## Data provided
○ ○ ○ ○ ○

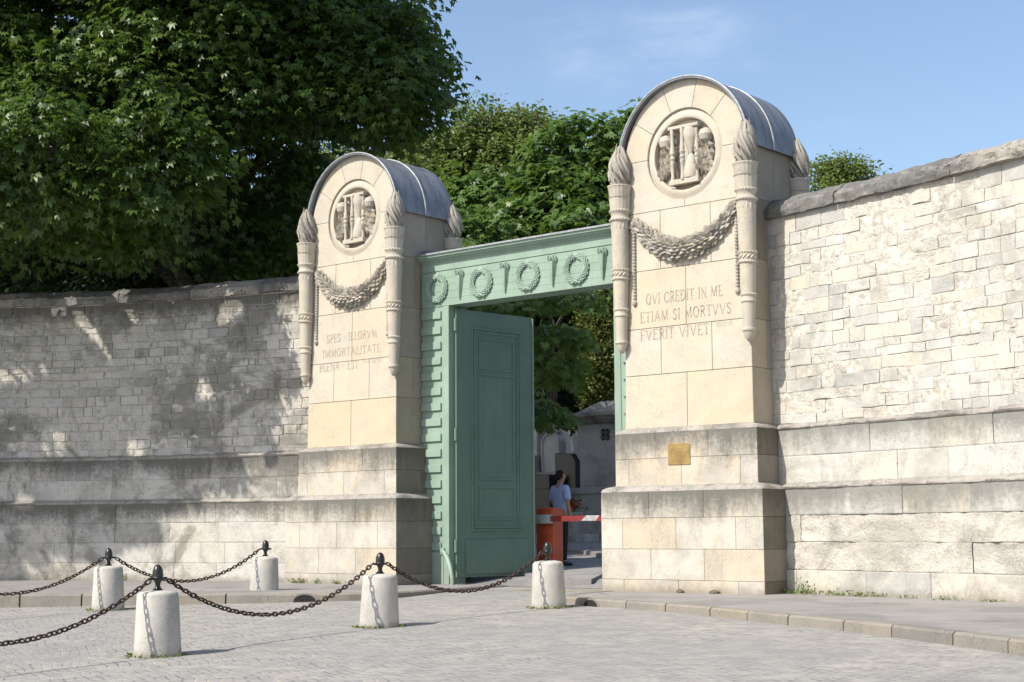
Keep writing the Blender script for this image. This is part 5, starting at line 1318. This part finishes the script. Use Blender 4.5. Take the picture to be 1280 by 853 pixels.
for s_ in (-1, 1):
    mb = MB(); mb.box(-0.028, 0.028, -0.05, 0.05, 0, 0.012); e = mb.build('epaulette', M_trouser, g, bevel=0.004); e.location = (s_ * 0.155, -0.005, 1.492); e.rotation_euler = (0, s_ * 0.42, PI / 2)
# red flowers in a pot beyond the attendant
fp = at_depth(714, 628, 37.6); ft = thing('flower_pot', 'pot of red flowers before the retaining wall near the attendant', 'flower pot', (fp[0], fp[1], inner_z(fp[0], fp[1])))
mb = MB(); zf = fp[2] - inner_z(fp[0], fp[1]); mb.lathe([(0.16, 0.0), (0.2, 0.1), (0.24, zf - 0.32), (0.27, zf - 0.30), (0.27, zf - 0.25), (0.2, zf - 0.25)], 20); smooth_by_angle(mb.build('pot', M_tomb, ft), 40)
rngf = np.random.default_rng(4); pf = rngf.normal(0, 0.11, (140, 3)); pf[:, 2] = np.abs(pf[:, 2]) * 1.2 + zf - 0.2
scatter_leaves('leaves', L_chest, ft, pf[:90], pf[:90] * np.array([4, 4, 0]) + np.array([0, 0, 0.6]), 0.12, 'simple', 0, rngf, rngf.random(90))
mb = MB()
for q in pf[90:]: mb.lathe([(0.01, -0.02), (0.035, 0.0), (0.02, 0.03)], 6, tuple(q + np.array([0, 0, 0.05])))
mb.build('blossoms', M_flower, ft)

# ------------------------------------------------------------------ weeds along the feet of the walls
L_weed = leaf_mat('weed leaf', (0.09, 0.14, 0.03), (0.17, 0.22, 0.06), (0.2, 0.28, 0.05), 0.2)
def weed(x, y, z, r, h, n, label, seed):
    rng = np.random.default_rng(seed); t = thing('weed', label, 'weed', (x, y, z), 0, 'weeds along the wall foot')
    p = rng.normal(0, 1, (n, 3)) * np.array([r, r * 0.35, 0]); p[:, 2] = rng.random(n) ** 1.5 * h * 0.6
    d = rng.normal(0, 0.6, (n, 3)); d[:, 2] = 0.8
    scatter_leaves('leaves', L_weed, t, p, d, 0.028 + 0.015 * min(1, h * 4), 'simple', 0.0, rng, rng.random(n))
    mb = MB()
    for i in range(0, n, 6): mb.tube([(p[i, 0] * 0.5, p[i, 1] * 0.5, -0.02), tuple(p[i])], 0.003, 4)
    mb.build('stems', L_weed, t)
for i, (x, y, r, h, n, lab) in enumerate(((5.02, 0.42, 0.14, 0.10, 90, 'green weed tuft in the corner between right pier and right wall'), (5.30, 0.42, 0.08, 0.34, 60, 'tall thin weed climbing the right wall near the pier'),
        (5.95, 0.22, 0.22, 0.10, 110, 'spreading weed patch along the foot of the right wall'), (6.5, 0.10, 0.16, 0.07, 60, 'low weed tuft past the spreading patch on the right wall'), (7.1, -0.12, 0.08, 0.05, 30, 'tiny weed at the right wall foot, mid way along'),
        (7.75, -0.30, 0.13, 0.06, 40, 'small weed tuft at the right wall foot toward the right edge'), (8.4, -0.52, 0.08, 0.05, 30, 'tiny weed near the right edge of the right wall'),
        (-4.55, -0.04, 0.11, 0.13, 80, 'bushy weed at the left foot of the left pier'), (-4.05, -0.04, 0.05, 0.10, 30, 'slender weed at the middle of the left pier foot'), (-3.55, -0.04, 0.05, 0.10, 30, 'slender weed behind the chain at the left pier foot'),
        (-2.35, -0.05, 0.07, 0.14, 50, 'weed by the right corner of the left pier base'), (-8.6, -0.78, 0.05, 0.16, 40, 'dark weed alone at the foot of the stained left wall'))):
    weed(x, y, PAVE_Z, r, h, n, lab, 200 + i)
for k in 'abce':
    x, y, _ = BOL[k]; rng = np.random.default_rng(ord(k)); z = street_z(x, y)
    t = thing('grass_tuft', {'a': 'short grass growing round the nearest bollard', 'b': 'short grass growing round the bollard before the green jamb', 'c': 'short grass round the bollard by the right pier', 'e': 'short grass round the left bollard under the wall'}[k], 'grass', (x, y, z), 0, 'grass round the bollards')
    a = rng.uniform(-2.6, 0.9, 70); p = np.stack([np.cos(a) * rng.uniform(0.225, 0.33, 70), np.sin(a) * rng.uniform(0.225, 0.33, 70), np.zeros(70)], 1)
    d = rng.normal(0, 0.5, (70, 3)); d[:, 2] = 0.7
    scatter_leaves('blades', L_weed, t, p, d, 0.035, 'simple', 0.0, rng, rng.random(70))
# small lumps of debris at the pier foot
for i, (x, y, sx, lab) in enumerate(((3.62, -0.09, 0.055, 'brown clod lying at the middle of the right pier foot'), (4.18, -0.06, 0.075, 'flat clump of dead leaves at the right pier foot, nearer the corner'))):
    t = MB(); t.lathe([(0.02, 0.0), (sx, 0.005), (sx * 0.9, 0.03), (sx * 0.4, 0.05), (0.005, 0.055)], 14, rfun=lambda th, i_: 1 + 0.3 * math.sin(3 * th + i_) + 0.15 * math.sin(7 * th))
    tag(t.build('debris', M_bark, loc=(x, y, PAVE_Z - 0.004)), lab, 'debris')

○ ○ ○ ○ ○

## Written exercise
The listing above needs to be output again exactly. Don't include the pictures.

## Exercise output
Keep writing the Blender script for this image. This is part 5, starting at line 1318. This part finishes the script. Use Blender 4.5. Take the picture to be 1280 by 853 pixels.
for s_ in (-1, 1):
    mb = MB(); mb.box(-0.028, 0.028, -0.05, 0.05, 0, 0.012); e = mb.build('epaulette', M_trouser, g, bevel=0.004); e.location = (s_ * 0.155, -0.005, 1.492); e.rotation_euler = (0, s_ * 0.42, PI / 2)
# red flowers in a pot beyond the attendant
fp = at_depth(714, 628, 37.6); ft = thing('flower_pot', 'pot of red flowers before the retaining wall near the attendant', 'flower pot', (fp[0], fp[1], inner_z(fp[0], fp[1])))
mb = MB(); zf = fp[2] - inner_z(fp[0], fp[1]); mb.lathe([(0.16, 0.0), (0.2, 0.1), (0.24, zf - 0.32), (0.27, zf - 0.30), (0.27, zf - 0.25), (0.2, zf - 0.25)], 20); smooth_by_angle(mb.build('pot', M_tomb, ft), 40)
rngf = np.random.default_rng(4); pf = rngf.normal(0, 0.11, (140, 3)); pf[:, 2] = np.abs(pf[:, 2]) * 1.2 + zf - 0.2
scatter_leaves('leaves', L_chest, ft, pf[:90], pf[:90] * np.array([4, 4, 0]) + np.array([0, 0, 0.6]), 0.12, 'simple', 0, rngf, rngf.random(90))
mb = MB()
for q in pf[90:]: mb.lathe([(0.01, -0.02), (0.035, 0.0), (0.02, 0.03)], 6, tuple(q + np.array([0, 0, 0.05])))
mb.build('blossoms', M_flower, ft)

# ------------------------------------------------------------------ weeds along the feet of the walls
L_weed = leaf_mat('weed leaf', (0.09, 0.14, 0.03), (0.17, 0.22, 0.06), (0.2, 0.28, 0.05), 0.2)
def weed(x, y, z, r, h, n, label, seed):
    rng = np.random.default_rng(seed); t = thing('weed', label, 'weed', (x, y, z), 0, 'weeds along the wall foot')
    p = rng.normal(0, 1, (n, 3)) * np.array([r, r * 0.35, 0]); p[:, 2] = rng.random(n) ** 1.5 * h * 0.6
    d = rng.normal(0, 0.6, (n, 3)); d[:, 2] = 0.8
    scatter_leaves('leaves', L_weed, t, p, d, 0.028 + 0.015 * min(1, h * 4), 'simple', 0.0, rng, rng.random(n))
    mb = MB()
    for i in range(0, n, 6): mb.tube([(p[i, 0] * 0.5, p[i, 1] * 0.5, -0.02), tuple(p[i])], 0.003, 4)
    mb.build('stems', L_weed, t)
for i, (x, y, r, h, n, lab) in enumerate(((5.02, 0.42, 0.14, 0.10, 90, 'green weed tuft in the corner between right pier and right wall'), (5.30, 0.42, 0.08, 0.34, 60, 'tall thin weed climbing the right wall near the pier'),
        (5.95, 0.22, 0.22, 0.10, 110, 'spreading weed patch along the foot of the right wall'), (6.5, 0.10, 0.16, 0.07, 60, 'low weed tuft past the spreading patch on the right wall'), (7.1, -0.12, 0.08, 0.05, 30, 'tiny weed at the right wall foot, mid way along'),
        (7.75, -0.30, 0.13, 0.06, 40, 'small weed tuft at the right wall foot toward the right edge'), (8.4, -0.52, 0.08, 0.05, 30, 'tiny weed near the right edge of the right wall'),
        (-4.55, -0.04, 0.11, 0.13, 80, 'bushy weed at the left foot of the left pier'), (-4.05, -0.04, 0.05, 0.10, 30, 'slender weed at the middle of the left pier foot'), (-3.55, -0.04, 0.05, 0.10, 30, 'slender weed behind the chain at the left pier foot'),
        (-2.35, -0.05, 0.07, 0.14, 50, 'weed by the right corner of the left pier base'), (-8.6, -0.78, 0.05, 0.16, 40, 'dark weed alone at the foot of the stained left wall'))):
    weed(x, y, PAVE_Z, r, h, n, lab, 200 + i)
for k in 'abce':
    x, y, _ = BOL[k]; rng = np.random.default_rng(ord(k)); z = street_z(x, y)
    t = thing('grass_tuft', {'a': 'short grass growing round the nearest bollard', 'b': 'short grass growing round the bollard before the green jamb', 'c': 'short grass round the bollard by the right pier', 'e': 'short grass round the left bollard under the wall'}[k], 'grass', (x, y, z), 0, 'grass round the bollards')
    a = rng.uniform(-2.6, 0.9, 70); p = np.stack([np.cos(a) * rng.uniform(0.225, 0.33, 70), np.sin(a) * rng.uniform(0.225, 0.33, 70), np.zeros(70)], 1)
    d = rng.normal(0, 0.5, (70, 3)); d[:, 2] = 0.7
    scatter_leaves('blades', L_weed, t, p, d, 0.035, 'simple', 0.0, rng, rng.random(70))
# small lumps of debris at the pier foot
for i, (x, y, sx, lab) in enumerate(((3.62, -0.09, 0.055, 'brown clod lying at the middle of the right pier foot'), (4.18, -0.06, 0.075, 'flat clump of dead leaves at the right pier foot, nearer the corner'))):
    t = MB(); t.lathe([(0.02, 0.0), (sx, 0.005), (sx * 0.9, 0.03), (sx * 0.4, 0.05), (0.005, 0.055)], 14, rfun=lambda th, i_: 1 + 0.3 * math.sin(3 * th + i_) + 0.15 * math.sin(7 * th))
    tag(t.build('debris', M_bark, loc=(x, y, PAVE_Z - 0.004)), lab, 'debris')